After taking a trip to Chicago this winter, Taylor Gourmet co-owner Casey Patten wanted to create his own Italian beef sandwich for his budding Philly-in-exile empire. There was only one problem.

Patten’s version of the Second City staple “wasn’t very successful,” Patten recalls. “I didn’t like the way it turned out.”

So he turned away from the Italian sandwich tradition altogether and looked instead to Britain for inspiration for another classic bite: roast beef. He spent more than two months, off and on, working on his recipe for Taylor’s new “Cherry Street” sandwich, trying to determine the right combination of flavors that wouldn’t be dominated by the hearty, sesame-studded Sarcone’s roll that Taylor trucks in daily from Philly.

Patten tried a number of different cuts until he settled on choice-grade top round. He takes a knife and creates some deep wells in the meat, into which he stuffs at least 20 cloves of garlic,  many buried deep within the muscle. He also drizzles a combination of olive and vegetable oils into those wells. After seasoning with salt and pepper and sprinkling with hot pepper flakes, Patten will roast the beef until it reaches an internal temperature of 120 degrees Fahrenheit.

When it emerges from the oven, the cut sports a rosy shade of pink in the interior. Patten calls it medium-rare or “just enough [red] not to scare people away.” (See the picture below.)

For toppings and condiments, Patten didn’t want to follow any well-worn path. He didn’t want horseradish sauce or Provolone cheese or Dijon mustard for his roast beef. Instead, for his cheese, Patten opted for a Normandy double cream brie, and then devised his own condiment, a roasted garlic spread that’s closer in spirit to his Italian sandwich concept than either horseradish or Dijon mustard.

The spread is a smooth, blended combination of roasted garlic, vegetable oil, olive oil, salt, hot cherry peppers, and some of the brine that the peppers are packed in. It’s sort of Patten’s answer to a common question at Taylor: Where’s the mayo?

The roasted-garlic spread is essential to balancing out the big fatty flavors of the roast beef and brie.

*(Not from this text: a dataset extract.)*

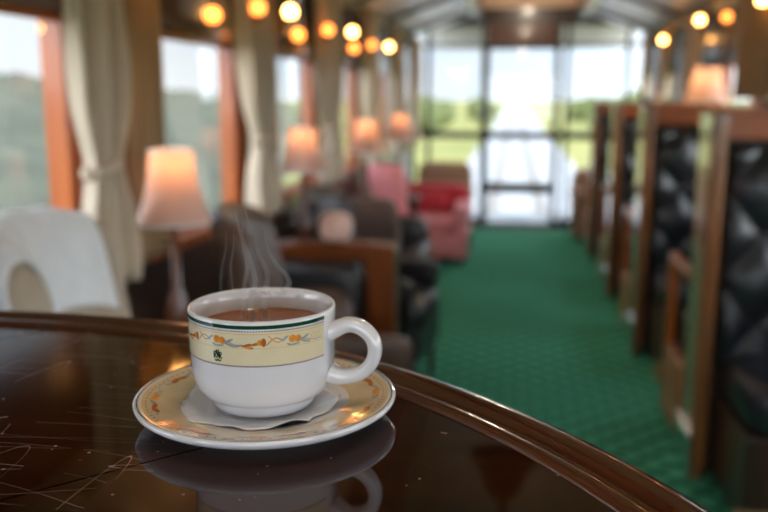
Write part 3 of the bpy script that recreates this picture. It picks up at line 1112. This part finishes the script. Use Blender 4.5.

The roll is already a lusty piece of bread, and when stuffed with layers of shaved beef and thick hunks of brie, it really needs something sharp to poke through all those low-rumbling bass notes of meat and cream. Taylor’s other sandwiches rely on sharp provolone or roasted red peppers or even sun-dried tomatoes to perform this task; the Cherry Street relies on its roasted garlic spread, with its warm, welcoming overtones of acidic hot pepper.

The first time I sampled the Cherry Street, I found the balance of flavors tilting too much toward the cow-end of the spectrum. The finishing drizzle of oil only intensified the sandwich’s feeling of heaviness. My second tasting, however, was spot on. Patten had added more of the spread and perhaps even a few more leaves of arugula to intensify its peppery bite. Sure, the sandwich oozed liquid now, but the extra toppings turned a decent roast beef sandwich into a terrific one.

The Cherry Street debuts today at Taylor Gourmet. It’ll run you $7.10 for a six-inch sandwich, and $9.10 for 12 inches.